Bugün 19 Mayıs. Bu vesileyle milli bayramlardan söz etmek istiyorum. İstiklal Savaşının sonlarına doğru 23 Nisan 1920’de TBMM açıldı. Böylece yeni Türk Devletinin temelleri atılmış oldu. 1920’lerde bu gün Atatürk’ün işaretiyle “Çocuk Bayramı” olarak kutlanmaya başladıysa da resmi bayram değildi.
1935’te ise resmen “Milli Hakimiyet Bayramı” adını aldı. 1981’den sonra “Ulusal Egemenlik ve Çocuk Bayramı” olarak kutlanır oldu.
İlkokullarda 23 Nisan bayramı canlı geçerdi. Küçük çocuklar farklı kıyafetler giyerler, oyunlar ve şiirler eşliğinde mutlu ve heyecanlı bir gün yaşarlardı.
Veliler de katılır, okul bahçesinde bu duyguyu paylaşırlardı. Büyük oğlumun 1980 başlarında zeybek kıyafetiyle çıktığı gösteriyi unutamam.
23 Nisan’ın şimdi de aynı coşkuyla kutlandığını sanıyorum.
TBMM 29 Ekim 1923’te Cumhuriyet yönetimini ilan etti. Bugün, 1925’ten itibaren ülkemizde ve dış temsilciliklerde milli bayram olarak kutlanmaya başlandı.
ESKİ CUMHURİYET BAYRAMLARI
1950’li yıllarda Konya’da yapılan Cuhmuriyet törenlerinde Alaeddin Tepesi’nin çevresinde her sınıftan halk toplanır, geçit törenlerini izlerdi.
Önce askerler, askeri araçlar, toplar büyük bir intizam içinde geçerdi.
Onları seyrederken göğsümüz kabarırdı.
Ardından çeşitli mesleklerden esnaf; kamyonlar veya römorklar üzerine kurdukları tezgahları başında zenaatlarını icra ederek geçerlerdi. Bu durum ayrı bir duygu yoğunluğuna yol açardı. Halen de böyle devam ediyorsa, Cumhuriyet Bayramı devlet-millet bütünleşmesini sağlayan bir role sahiptir.
19 MAYIS TÖRENLERİ
Mustafa Kemal Paşa’nın Samsun’a çıktığı 19 Mayıs 1919 Kurtuluş Savaşının başladığı gün kabul edilir. 19 Mayıs, 1938 yılından itibaren “Gençlik ve Spor Bayramı” olarak kutlanmaya başlandı. 12 Eylül Yönetimi “Atatürk’ü Anma Gençlik ve Spor Bayramı” şeklinde adını değiştirdi.
Stadyumlarda yapılan 19 Mayıs törenlerinde bilhassa askeri öğrencilerin akrobatik gösterileri ilgiyle seyredilirdi.
19 Mayıslarda liseli kızların kısa kıyafetleri sıkıntıya yol açardı.
O günlerde kısa taytlar yoktu.

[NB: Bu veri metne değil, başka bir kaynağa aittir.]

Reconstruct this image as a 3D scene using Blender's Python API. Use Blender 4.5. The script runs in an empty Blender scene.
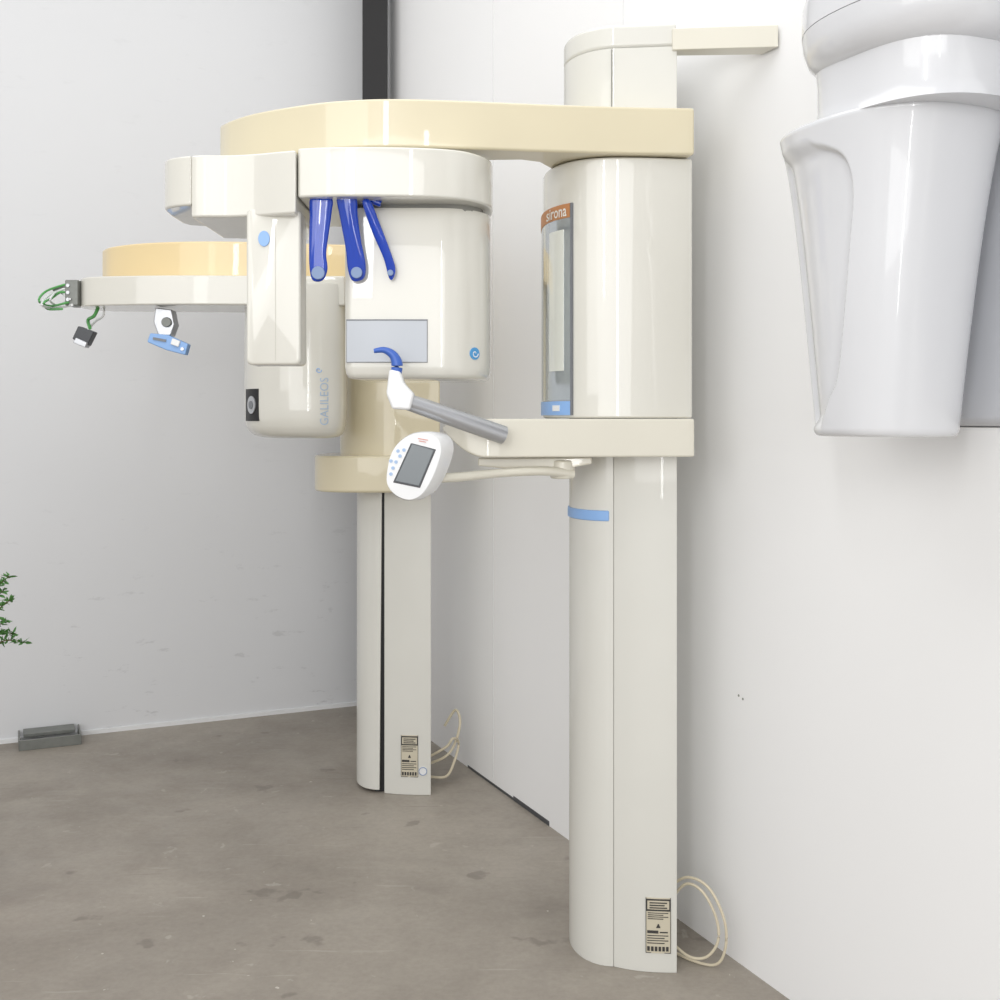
import bpy, bmesh, math, random
from mathutils import Vector
random.seed(4)
F=1134.0; EYE=1.35; HOR=420.0
def P(px,py,Y):   # image pixel coordinates, placed at an estimated depth Y -> metres
    return Vector(((px-500)/F*Y, Y, EYE+(HOR-py)/F*Y))
def SX(px,Y): return (px-500)/F*Y
def SZ(py,Y): return EYE+(HOR-py)/F*Y
# ---------------------------------------------------------------- materials
def srgb(r,g,b):
    f=lambda c:(c/255/12.92) if c/255<=.04045 else ((c/255+.055)/1.055)**2.4
    return (f(r),f(g),f(b),1)
def mat(name,col,rough=.4,metal=0,coat=0,trans=0,noise=.03,scale=6,bump=0,alpha=1):
    m=bpy.data.materials.new(name); m.use_nodes=True
    nt=m.node_tree; b=nt.nodes['Principled BSDF']
    b.inputs['Roughness'].default_value=rough; b.inputs['Metallic'].default_value=metal
    b.inputs['Coat Weight'].default_value=coat; b.inputs['Coat Roughness'].default_value=.03
    b.inputs['Transmission Weight'].default_value=trans
    c=srgb(*col)
    tc=nt.nodes.new('ShaderNodeTexCoord'); n=nt.nodes.new('ShaderNodeTexNoise')
    n.inputs['Scale'].default_value=scale; n.inputs['Detail'].default_value=4
    nt.links.new(tc.outputs['Object'],n.inputs['Vector'])
    mx=nt.nodes.new('ShaderNodeMix'); mx.data_type='RGBA'
    mx.inputs[6].default_value=tuple(max(0,v*(1-noise)) for v in c[:3])+(1,)
    mx.inputs[7].default_value=tuple(min(1,v*(1+noise)) for v in c[:3])+(1,)
    nt.links.new(n.outputs['Fac'],mx.inputs[0]); nt.links.new(mx.outputs[2],b.inputs['Base Color'])
    if bump:
        bp=nt.nodes.new('ShaderNodeBump'); bp.inputs['Strength'].default_value=bump; bp.inputs['Distance'].default_value=.01
        nt.links.new(n.outputs['Fac'],bp.inputs['Height']); nt.links.new(bp.outputs['Normal'],b.inputs['Normal'])
    return m
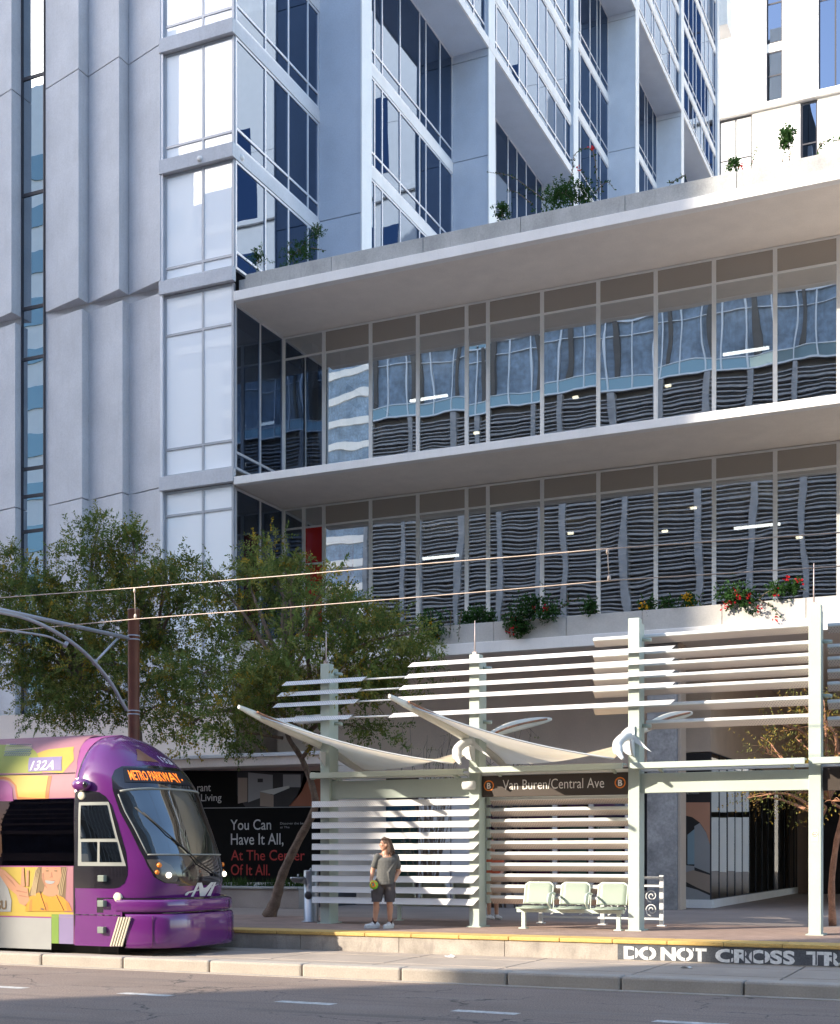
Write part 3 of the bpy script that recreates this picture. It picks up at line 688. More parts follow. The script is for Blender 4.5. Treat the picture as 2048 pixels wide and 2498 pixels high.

Bazı aileler imkan bulursa rapor alarak kızlarını Beden Eğitimi dersine sokmayarak törenlerden kurtulurdu.
Bir ara bu törenler iyice abartıldı.
Totaliter devletlerden esinlenerek, geniş katılımlı ve uzun hazırlık gerektiren gösteriler yapılır oldu. Bunun için liselerde provalar sebebiyle mayıs ayında dersler aksardı. Şu sırada uygulamanın nasıl olduğunu bilmiyorum, sanırım mahalli oyunlara ve yerel giysilere yer verilerek kızların kıyafeti sıkıntı konusu olmaktan çıkmıştır.
BU KADAR BAYRAM FAZLA
1 Mayıs Batı kaynaklı bir bayramdır.
Bizde önceleri “Bahar Bayramı” oarak kutlanırdı. 1980 darbesinden sonra kaldırıldı, 2009’dan sonra tekrar kondu. Bugün resmen “Emek ve Dayanışma Günü” olarak kutlanıyor. ı Mayıs’ı aşırı sol gruplar hep istismar ede geldi.
Bizde büyük sanayi gelişmediği için aslında “İşçi” ve “Emek” kavramlarının toplumda karşılığı yoktur.
27 Mayıs İhtilali sonrası, bu gün de resmi bayram kabul edilmişse de sonradan kaldırıldı. 15 Temmuz 2016 darbe girişiminin bastırılması sebebiyle bu gün, “Demokrasi ve Birlik Günü” olarak kutlanmaktadır. Bir de 30 Ağustos Zafer Bayramı vardır.
Bana kalırsa bu kadar bayram fazladır. Zaman içinde sayıları azaltılabilir diye düşünüyorum.